DATE: Wednesday, Oct. 10, 2007
TIME: 4:00 pm
PLACE: Council Room (SITE 5-084)
TITLE: Progressive Border Sampling
PRESENTER: John Li
University of Ottawa
ABSTRACT:

Selecting a small training set from the original dataset can help reduce the cost of learning on massive amounts of data and help learn better classifiers. The Progressive Sampling approach (PS) proposed in previous research can learn from small samples by using random sampling and progressive learning techniques. This paper proposes an extension of PS called Progressive Border Sampling (PBS). Rather than using random sampling, PBS assumes stratified sampling from the inherent border specified by the labeled training examples.

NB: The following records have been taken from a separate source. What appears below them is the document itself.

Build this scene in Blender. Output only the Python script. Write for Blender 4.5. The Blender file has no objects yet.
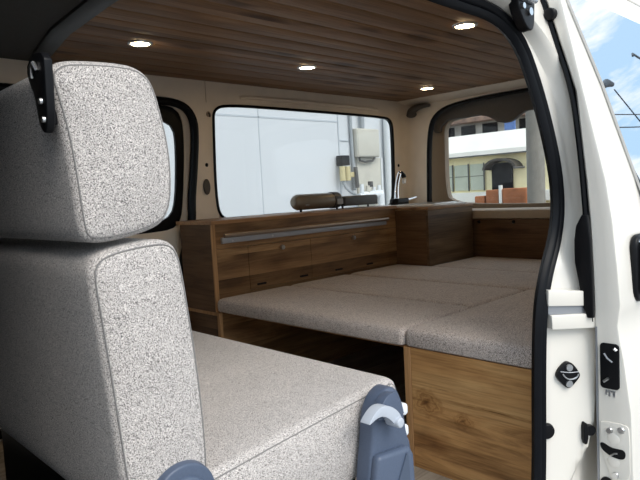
import bpy, bmesh, math, random
from mathutils import Vector, Matrix
random.seed(7)
sc = bpy.context.scene
COL = sc.collection
LIFT = 1.385            # everything is authored with the eye at the origin; the ground lies this far below it

# ------------------------------------------------------------------ materials
def new_mat(name):
    m = bpy.data.materials.new(name); m.use_nodes = True
    nt = m.node_tree; b = nt.nodes['Principled BSDF']
    return m, nt, b
def N(nt, t, **k):
    n = nt.nodes.new(t)
    for a, v in k.items(): setattr(n, a, v)
    return n
def setin(n, **k):
    for a, v in k.items(): n.inputs[a.replace('_', ' ')].default_value = v
def ramp(nt, stops, interp='LINEAR'):
    r = N(nt, 'ShaderNodeValToRGB'); r.color_ramp.interpolation = interp
    e = r.color_ramp.elements
    while len(e) > 1: e.remove(e[-1])
    e[0].position, e[0].color = stops[0][0], (*stops[0][1], 1)
    for p, c in stops[1:]:
        q = e.new(p); q.color = (*c, 1)
    return r
def plain(name, col, rough=.5, metal=0, coat=0, noise=0, nscale=40, bump=0, spec=.5):
    m, nt, b = new_mat(name)
    setin(b, Base_Color=(*col, 1), Roughness=rough, Metallic=metal, Coat_Weight=coat)
    b.inputs['Specular IOR Level'].default_value = spec
    tc = N(nt, 'ShaderNodeTexCoord'); no = N(nt, 'ShaderNodeTexNoise'); setin(no, Scale=nscale, Detail=4.0)
    nt.links.new(tc.outputs['Object'], no.inputs['Vector'])
    if noise:
        r = ramp(nt, [(.3, tuple(c*(1-noise) for c in col)), (.7, tuple(min(1, c*(1+noise)) for c in col))])
        nt.links.new(no.outputs['Fac'], r.inputs['Fac']); nt.links.new(r.outputs['Color'], b.inputs['Base Color'])
    if bump:
        bp = N(nt, 'ShaderNodeBump'); setin(bp, Strength=bump, Distance=.002)
        nt.links.new(no.outputs['Fac'], bp.inputs['Height']); nt.links.new(bp.outputs['Normal'], b.inputs['Normal'])
    return m
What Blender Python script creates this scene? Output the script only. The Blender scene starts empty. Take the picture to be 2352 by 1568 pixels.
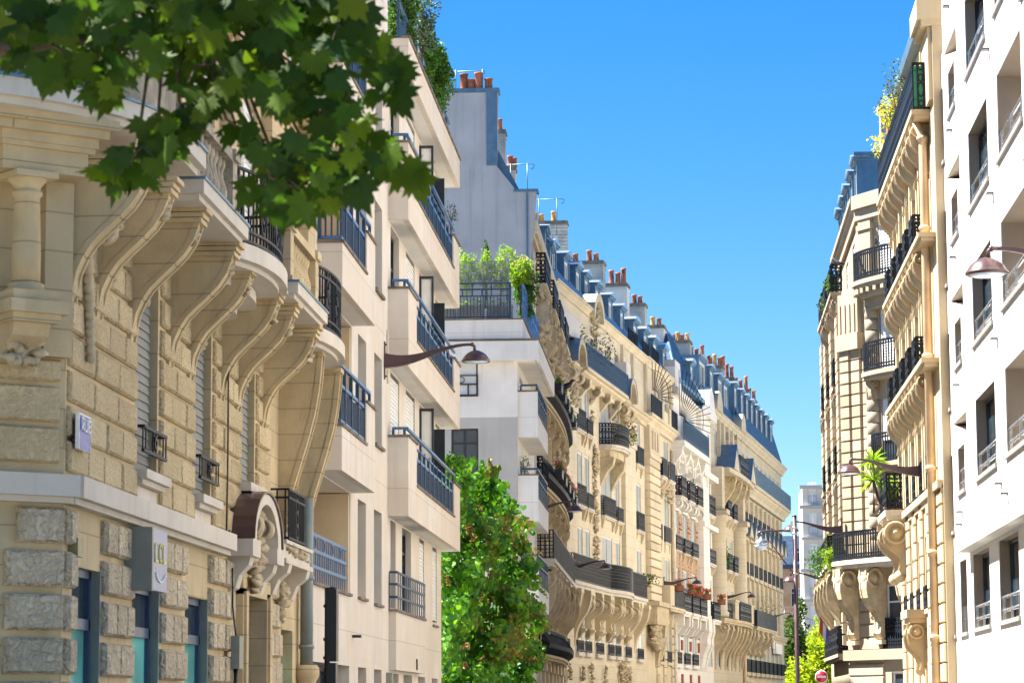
import bpy, math, random
from mathutils import Matrix, Vector
R = math.radians
random.seed(7)
SC = bpy.context.scene
COL = SC.collection
PI = math.pi
# ---------------------------------------------------------------- camera model (pixels of a 2352x1568 view of the photo)
W, H, F = 2352., 1568., 6316.4
YAW, PIT, ROLL = R(3.605777057783605), R(7.620733860623296), R(-0.3)
EYE = 1.65
def basis(yaw, pit, roll):
    f = (-math.sin(yaw)*math.cos(pit), math.cos(yaw)*math.cos(pit), math.sin(pit))
    r = (math.cos(yaw), math.sin(yaw), 0)
    u = (r[1]*f[2]-r[2]*f[1], r[2]*f[0]-r[0]*f[2], r[0]*f[1]-r[1]*f[0])
    c, s = math.cos(roll), math.sin(roll)
    return tuple(c*a+s*b for a, b in zip(r, u)), tuple(c*b-s*a for a, b in zip(r, u)), f
BR, BU, BF = basis(YAW, PIT, ROLL)
def ray(px, py):
    a = (px-W/2)/F; b = (H/2-py)/F
    return tuple(BF[i]+a*BR[i]+b*BU[i] for i in range(3))
def aty(px, py, Y):
    d = ray(px, py); k = Y/d[1]
    return (d[0]*k, Y, EYE+d[2]*k)
class Fr:
    """facade frame: u along the facade away from the camera, o outwards, z up. side +1: left of the street"""
    def __init__(s, x0, y0, ang=0, side=1):
        a = R(ang); s.o = (x0, y0); s.t = (math.sin(a), math.cos(a)); s.side = side
        s.n = (side*math.cos(a), -side*math.sin(a))
    def w(s, u, o, z):
        return (s.o[0]+s.t[0]*u+s.n[0]*o, s.o[1]+s.t[1]*u+s.n[1]*o, z)
    def uz(s, px, py, out=0):
        d = ray(px, py); ox, oy = s.o[0]+s.n[0]*out, s.o[1]+s.n[1]*out
        k = (ox*s.n[0]+oy*s.n[1])/(d[0]*s.n[0]+d[1]*s.n[1])
        x, y, z = d[0]*k, d[1]*k, EYE+d[2]*k
        return (x-ox)*s.t[0]+(y-oy)*s.t[1], z
    def atu(s, px, py, u):
        d = ray(px, py); ox, oy = s.o[0]+s.t[0]*u, s.o[1]+s.t[1]*u
        k = (ox*s.t[0]+oy*s.t[1])/(d[0]*s.t[0]+d[1]*s.t[1])
        x, y = d[0]*k, d[1]*k
        return (x-ox)*s.n[0]+(y-oy)*s.n[1], EYE+d[2]*k
    def mat(s, u=0, o=0, z=0):
        x, y, _ = s.w(u, o, z)
        return Matrix(((s.t[0], -s.t[1], 0, x), (s.t[1], s.t[0], 0, y), (0, 0, 1, z), (0, 0, 0, 1)))
WORLD = None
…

This border consisting of data points lying close to the boundary separating the training examples of different classes is divided into two parts: near border and far border. The data points located on this border are believed to be more informative than the others and a few of them should be sufficient to help learn better classifiers. As a result, PBS is expected to discover smaller sets of data points in a tractable way than PS, to substitute in the learning task. Our experimental results on the selected 30 benchmark datasets from the UCI repository show the improvement and strength that PBS yields over PS.

This is join work of Guichong Li and Nathalie Japkowicz from University of Ottawa, and Trevor J. Stocki and R. Kurt Ungar from Radiation Protection Bureau, Health Canada.